Joan Moser
September 16, 2011
It has been a month since Cooper, a 5-pound bundle of puppy energy, entered and took over our lives.
Prior to his arrival, I devoured nonfiction information about raising a puppy and applied my new knowledge in preparation for Cooper. This involved shopping for puppy food, toys, a leash, crates, treats, and more. I made a "puppy plan" to help jumpstart potty training. I laid out puppy beds with cozy blankets. The night before he arrived, I felt nervous, but ready.
Then reality hit, and while the preliminary study and efforts helped, nothing truly prepared me for the dog that showed up. In the weeks that followed, lessons learned while raising the beloved ball of fur always seemed to have an application to my teaching life.

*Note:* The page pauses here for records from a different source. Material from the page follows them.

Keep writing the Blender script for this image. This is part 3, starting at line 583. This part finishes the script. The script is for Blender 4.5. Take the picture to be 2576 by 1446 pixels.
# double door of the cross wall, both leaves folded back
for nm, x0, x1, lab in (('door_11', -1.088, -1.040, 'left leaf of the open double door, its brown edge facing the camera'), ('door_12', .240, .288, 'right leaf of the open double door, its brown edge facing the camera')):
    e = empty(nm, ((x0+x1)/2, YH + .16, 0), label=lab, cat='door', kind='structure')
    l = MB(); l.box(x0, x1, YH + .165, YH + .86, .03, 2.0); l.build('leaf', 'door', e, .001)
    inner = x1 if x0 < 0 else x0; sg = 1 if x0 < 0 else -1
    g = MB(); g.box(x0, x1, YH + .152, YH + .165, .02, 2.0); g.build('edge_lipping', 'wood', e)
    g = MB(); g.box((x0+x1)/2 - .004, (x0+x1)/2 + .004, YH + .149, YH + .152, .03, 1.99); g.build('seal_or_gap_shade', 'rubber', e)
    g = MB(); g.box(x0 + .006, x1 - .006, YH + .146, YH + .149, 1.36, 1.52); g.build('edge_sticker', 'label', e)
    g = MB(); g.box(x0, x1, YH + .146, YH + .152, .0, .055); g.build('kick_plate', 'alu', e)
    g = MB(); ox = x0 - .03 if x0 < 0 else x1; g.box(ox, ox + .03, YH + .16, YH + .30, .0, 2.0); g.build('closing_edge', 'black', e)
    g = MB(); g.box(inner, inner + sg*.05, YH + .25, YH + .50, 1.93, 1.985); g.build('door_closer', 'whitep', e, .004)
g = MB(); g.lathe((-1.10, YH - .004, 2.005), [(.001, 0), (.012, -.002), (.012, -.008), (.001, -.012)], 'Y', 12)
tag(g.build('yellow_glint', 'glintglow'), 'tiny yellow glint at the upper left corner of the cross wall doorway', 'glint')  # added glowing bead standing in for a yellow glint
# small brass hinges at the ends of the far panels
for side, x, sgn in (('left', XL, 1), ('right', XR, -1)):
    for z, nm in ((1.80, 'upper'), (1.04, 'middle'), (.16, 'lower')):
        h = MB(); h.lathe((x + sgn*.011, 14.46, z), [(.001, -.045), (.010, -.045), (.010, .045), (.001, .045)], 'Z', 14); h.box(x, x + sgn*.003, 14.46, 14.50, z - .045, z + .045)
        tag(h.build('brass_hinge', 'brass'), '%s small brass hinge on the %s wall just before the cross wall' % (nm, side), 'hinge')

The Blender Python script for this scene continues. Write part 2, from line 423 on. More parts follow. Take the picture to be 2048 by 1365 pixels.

Similar to puppy preparation, we plan for a new group of students prior to a new school year. We buy materials, learn curriculum, and arrange the room so it is welcoming, beautiful and tidy. We envision the engagement, enthusiasm, great thinking and work that will happen while we are together.
Then the real class shows up...with their varied strengths, needs, likes, interests and idiosyncrasies. It is easy to get discouraged when there is a broad discrepancy between our expectations and reality. But we have a choice to make. We can choose to mourn over the class that never showed up, or relish the funny, diverse, quirky and needy one that did. We can be frustrated that we didn't get an "easy" class, or embrace the challenge of figuring out the best way to meet our most difficult student's behavioral and academic needs.
The choice we make will have a lasting impact on those we have charge over. Children know the difference between a teacher who is just there to do a job and one who is passionately devoted to helping them learn and achieve their goals. They all deserve the latter.
So continue to bring it on, puppy. I've got my camera in one hand for the moments you charm my socks off, and paper towels and carpet cleaner in the other for when you don't. I've learned that progress comes in small steps, and is a direct result of good problem solving, patience and love. Doesn't that ring true in your classrooms as well?